Identify which types of events will trigger the social media aspects of the plan—and be as exhaustive as possible. When do you implement the plan? Do you need approval to post certain content? How will you get that approval or feedback in real time?

Try to consider as many scenarios as possible, and what information you would need to distribute and to whom. Put yourself in the shoes of your guests—consider what you’d need to know in a particular situation and how you’d access it. Perhaps a text message to participants would achieve information needs in a fast-moving situation, whereas a series of tweets or Facebook posts could provide information that might be appropriate for a wider audience and a less-urgent situation. 

2. Identify which team members are responsible for implementing parts of the plan.
Those responsible for each element of the plan should have a clear understanding of their role, and feel empowered to jump into action should the need arise. However, you should create redundancies so that there is more than one person who's able to handle each activity. Provide ample training in different scenarios to ensure that the team is comfortable with their roles.

Also, coordinate with your venue’s security team in the planning phase so that you know who is in charge there, should you need to activate the plan.

3. Educate your attendees about where to get information.  
When you receive safety information on an airplane, it’s clear that a crewmember will provide instructions in the event of an emergency. But where would your attendees get information during an active threat? If this is an external or public meeting, you might advise attendees to follow your Twitter feed for updates. If you have a mobile event app, this might be the primary place your participants can go for information in real time. In some cases, going “old-school”—using a facility's sound system for announcements—might be the most effective communication channel. Think through each scenario.

4. Rehearse your emergency response plan.
As Lau says, “The mind navigates the body.” When in a fast-moving situation, your crisis communications team must be able to rely on their earlier rehearsals to ensure they can respond to a situation quickly and properly. Rehearsing will also help you to identify any gaps in your plan or adjustments that need to be made ahead of time. 

5. Be ready in case news hits social media without you.
What if something happens at your event, and your participants are sharing it on social media? While you shouldn’t try to censor attendees, you should be ready to respond to any misinformation in real time. Share whatever facts you can and ensure that you follow up with information as it becomes available. Trying to hide information once it’s out there could backfire, so always default to being as responsive and transparent as possible to maintain credibility and attendees' confidence.

6. Establish guiding principles that you can apply in any situation.
It bears repeating: Be as responsive and transparent as possible, even if it is just to post that you’re aware of the situation and that you’re still assessing it. It will reassure your attendees that you know what’s going on and are taking steps to address it.  And always close the loop; after an event, be sure to let your audiences know how a situation was resolved. Finally, be human! People connect with people, and your audience will be more sympathetic if you’re able to demonstrate your humanity as you respond to a crisis situation.

A good communications plan that includes a social media component can help make a situation less stressful for everyone. You probably can't think of every possible scenario, nor is social media the be-all and end-all for your crisis communication needs.

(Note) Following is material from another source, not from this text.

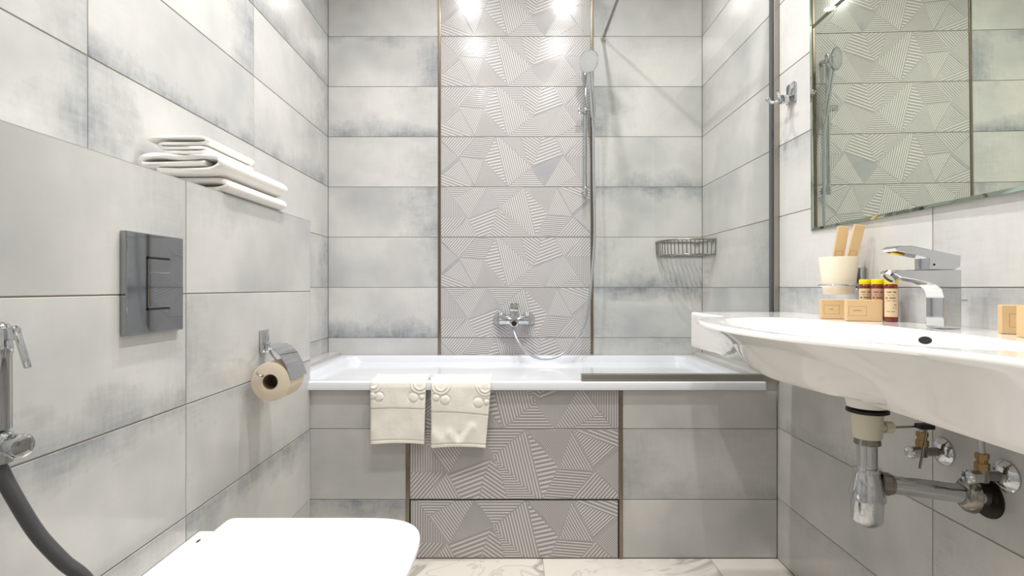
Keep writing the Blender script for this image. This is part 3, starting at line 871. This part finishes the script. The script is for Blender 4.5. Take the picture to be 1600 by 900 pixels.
cyl(bm, (XBOX + .0005, HY + .012, .762), (HX, HY + .006, .762), .0115)
cyl(bm, (XBOX + .0005, HY + .012, .762), (XBOX + .008, HY + .012, .762), .021, bev=.0015)
obj('bracket', bm, 'chrome', b, smooth=40)
bm = B(); tube(bm, [(HX, HY, .746), (-.6655, HY, .733), (-.650, .70, .703), (-.6275, .71, .648), (-.602, .72, .606), (-.578, .735, .565), (-.565, .76, .47), (-.60, .79, .38), (-.655, .81, .33), (-.700, .82, .31)], .0092, 16, 10)
obj('hose', bm, 'hose_grey', b, smooth=60, label='dark grey hose')
bm = B(); cyl(bm, (XBOX + .0005, .82, .305), (-.665, .82, .315), .012); cyl(bm, (XBOX + .0005, .82, .305), (XBOX + .006, .82, .305), .028, bev=.0015); obj('stop_valve', bm, 'chrome', b, smooth=40)

# ------------------------------------------------------------------ shower rail, hand shower, bath mixer
WY = YB - .0005
s = root('shower_rail', 'chrome vertical shower rail on the back wall beside the metal tile trim', 'shower rail', (.362, WY, 1.42))
SXR, SYR = .3615, 2.642
bm = B(); cyl(bm, (SXR, SYR, 1.418), (SXR, SYR, 2.105), .0085, bev=.001); obj('rail', bm, 'chrome', s, smooth=40)
for z in (1.445, 2.08):
    bm = B(); cyl(bm, (SXR, SYR + .004, z), (SXR, WY, z), .0095); cyl(bm, (SXR, SYR, z - .02), (SXR, SYR, z + .02), .0115, bev=.0015); cyl(bm, (SXR, WY - .006, z), (SXR, WY, z), .015, bev=.001)
    obj('rail_mount', bm, 'chrome', s, smooth=40)
bm = B(); cyl(bm, (SXR, SYR, 1.823), (SXR, SYR, 1.853), .0145, bev=.002); cyl(bm, (SXR - .041, SYR - .012, 1.843), (SXR + .035, SYR - .018, 1.843), .008, bev=.001)
cyl(bm, (SXR - .041, SYR - .012, 1.826), (SXR - .015, SYR - .012, 1.826), .006, bev=.001); cyl(bm, (SXR + .030, SYR - .030, 1.822), (SXR + .031, SYR - .034, 1.850), .0155, bev=.0015)
obj('slider', bm, 'chrome', s, smooth=40)
s = root('hand_shower', 'round chrome hand shower on the slider with silver hose looping to the mixer', 'hand shower', (.39, 2.605, 1.83))
hb, ht = Vector((.394, 2.606, 1.79)), Vector((.374, 2.575, 2.015))
bm = B(); L_ = (ht - hb).length
lathe(bm, hb, ht - hb, [(0, .0085), (.01, .0115), (.05, .0125), (.14, .0115), (L_, .013)], 24); obj('handle', bm, 'chrome', s, smooth=40)
hn = Vector((-.62, -.78, -.10)).normalized(); hc = Vector((.3635, 2.556, 2.047))
bm = B(); lathe(bm, hc, hn, [(-.030, .012), (-.026, .030), (-.016, .046), (-.004, .0525), (.0, .0530), (.002, .0515), (.002, .049)], 48, cap1=False)
hd = obj('shower_head', bm, 'chrome', s, smooth=40)
bm = B(); lathe(bm, hc, hn, [(.0005, .049), (.0022, .0485), (.0026, 0)], 48); a_, b_ = frame(hn)
for k, rr in enumerate((.008, .0155, .023, .0305, .038, .0445)):
    m_ = 6 + k * 6
    for i in range(m_):
        q = 2 * PI * i / m_; c_ = hc + (a_ * math.cos(q) + b_ * math.sin(q)) * rr
        lathe(bm, c_ + hn * .002, hn, [(0, .0016), (.0016, .0011)], 6, mi=1)
obj('spray_face', bm, ['nozzle', 'nozzle_dot'], hd, label='pale grey spray face dotted with nozzles')
bm = B(); tube(bm, [(.394, 2.606, 1.792), (.396, 2.612, 1.68), (.398, 2.615, 1.50), (.402, 2.61, 1.254), (.389, 2.60, 1.062), (.357, 2.59, .82), (.290, 2.575, .70), (.215, 2.565, .642), (.134, 2.56, .634), (.068, 2.565, .665), (.024, 2.585, .722), (.010, 2.612, .762), (.010, 2.620, .785)], .0064, 12, 8, rib=.10)
obj('hose', bm, 'hose_silver', s, smooth=60, label='silver spiral hose')
cb = B(); cyl(cb, (.396, 2.612, 1.755), hb, .0095, bev=.001); obj('hose_nut', cb, 'chrome', s, smooth=40)

m = root('bath_mixer', 'chrome bath mixer tap fixed on the relief tiles above the tub', 'bath tap', (.01, WY, .81))
MX, MZ, MY = .010, .8125, 2.618
for dx in (-.068, .068):
    bm = B(); lathe(bm, (MX + dx, WY, MZ), (0, -1, 0), [(0, .037), (.010, .036), (.022, .024), (.035, .019), (.045, .017)], 36); obj('escutcheon', bm, 'chrome', m, smooth=40)
bm = B(); cyl(bm, (MX - .072, MY + .012, MZ - .002), (MX + .072, MY + .012, MZ - .002), .0215, bev=.004)
cyl(bm, (MX, MY + .01, MZ - .03), (MX, MY + .01, MZ + .034), .0235, bev=.003)
box(bm, (MX - .022, MY - .03, MZ - .022), (MX + .022, MY + .01, MZ - .004), .004)
obj('body', bm, 'chrome', m, smooth=35)
bm = B(); lathe(bm, (MX, MY - .028, MZ - .013), (0, -.9, -.4), [(0, .0125), (.006, .0125), (.0065, .009), (.004, .0085)], 24); obj('aerator', bm, 'hole', m, smooth=40)
bm = B(); cyl(bm, (MX, MY + .01, MZ + .032), (MX, MY + .01, MZ + .05), .02); prism(bm, [(MX - .02, MZ + .045), (MX + .02, MZ + .045), (MX + .022, MZ + .078), (MX + .014, MZ + .084), (MX - .022, MZ + .084)], 'y', MY - .03, MY + .025, .003)
obj('lever', bm, 'chrome', m, smooth=35)
bm = B(); cyl(bm, (MX, MY + .004, MZ - .058), (MX, MY + .004, MZ - .028), .0105, bev=.001); obj('hose_connector', bm, 'chrome', m, smooth=40)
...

But overall, preparation gives your team the ability to be flexible, resilient, and calm when it's most important.

This is not intended to be a complete crisis communications guide, but a starting point for considering the social media aspect of one. Planners can review this article with a more complete list of instructions: Inside Guide to Crisis Management at Events, as well as this one: Developing an Emergency Communication Plan. And besides social media, these steps could be applied to other communication channels, such as your event app.